Kenya skips G-20 debt payment deal
Kenya failed to take advantage of a more comprehensive debt payment pause offered by the Paris Club and G20 despite its biting debt problems, global rating agency S&P has warned.
Common Framework for Debt Treatment (CFDT) is a comprehensive arrangement over and above the first Debt Service Suspension Initiative (DSSI), which Kenya had earlier ignored, but later gave in to International Monetary Fund (IMF) pressure.
The new comprehensive arrangement had been designed to be country specific and would also involve the private sector which includes Eurobond holders.

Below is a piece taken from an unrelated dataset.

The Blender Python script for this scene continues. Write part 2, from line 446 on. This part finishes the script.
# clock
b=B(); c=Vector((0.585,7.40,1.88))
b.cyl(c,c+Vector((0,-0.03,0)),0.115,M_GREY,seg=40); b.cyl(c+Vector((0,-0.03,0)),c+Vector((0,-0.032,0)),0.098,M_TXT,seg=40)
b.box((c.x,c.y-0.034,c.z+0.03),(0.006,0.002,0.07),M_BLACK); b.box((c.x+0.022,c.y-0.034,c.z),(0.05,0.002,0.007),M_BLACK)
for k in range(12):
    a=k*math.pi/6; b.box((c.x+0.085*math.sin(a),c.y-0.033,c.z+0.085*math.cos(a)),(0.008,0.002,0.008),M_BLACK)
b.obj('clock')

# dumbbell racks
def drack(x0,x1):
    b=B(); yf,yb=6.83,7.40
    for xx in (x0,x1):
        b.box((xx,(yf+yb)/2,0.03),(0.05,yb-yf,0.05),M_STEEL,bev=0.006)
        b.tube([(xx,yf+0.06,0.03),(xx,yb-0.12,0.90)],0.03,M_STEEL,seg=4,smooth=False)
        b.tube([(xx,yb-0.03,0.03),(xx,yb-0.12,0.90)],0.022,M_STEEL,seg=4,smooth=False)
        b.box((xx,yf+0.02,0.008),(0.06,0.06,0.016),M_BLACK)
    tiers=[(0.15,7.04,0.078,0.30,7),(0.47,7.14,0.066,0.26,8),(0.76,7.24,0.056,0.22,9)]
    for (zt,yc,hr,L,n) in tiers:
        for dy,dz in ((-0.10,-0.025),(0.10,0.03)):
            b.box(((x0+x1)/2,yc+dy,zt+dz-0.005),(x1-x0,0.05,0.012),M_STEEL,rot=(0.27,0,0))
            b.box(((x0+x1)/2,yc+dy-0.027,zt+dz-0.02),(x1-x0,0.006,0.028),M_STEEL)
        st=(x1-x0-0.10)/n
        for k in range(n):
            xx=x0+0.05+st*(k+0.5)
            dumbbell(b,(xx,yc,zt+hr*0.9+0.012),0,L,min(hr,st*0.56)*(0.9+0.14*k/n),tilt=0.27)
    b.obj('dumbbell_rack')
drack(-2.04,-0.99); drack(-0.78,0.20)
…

“So far Kenya has not requested further relief under the more recent and more comprehensive Common Framework for Debt Assessment, also being led by the Paris Club and G20, which aims at more comprehensive debt relief than what is available under the DSSI,” S&P observed.
Eurobonds are perhaps the biggest risk in Kenya’s foreign debt portfolio given that they come with strict conditions and tend to hold countries at ransom when repayments are required.
Bilateral relief
Analysts had warned that the six month grace period was too short and the government will not be in a position to service the debt.
In January 2020, Kenya secured a debt payment pause from bilateral lenders amounting to savings of about $550 million (Sh60 billion) under the G20 and Paris Club’s Debt Service Suspension Initiative (DSSI).
“While receiving bilateral debt relief, it left private-sector commercial obligations such as Eurobonds unchanged,” the S&P report said in part.
Treasury Cabinet Secretary Ukur Yattani said Kenya did not want to get debt relief because of fear that the country’s credit rating could suffer while private bondholders could become jittery.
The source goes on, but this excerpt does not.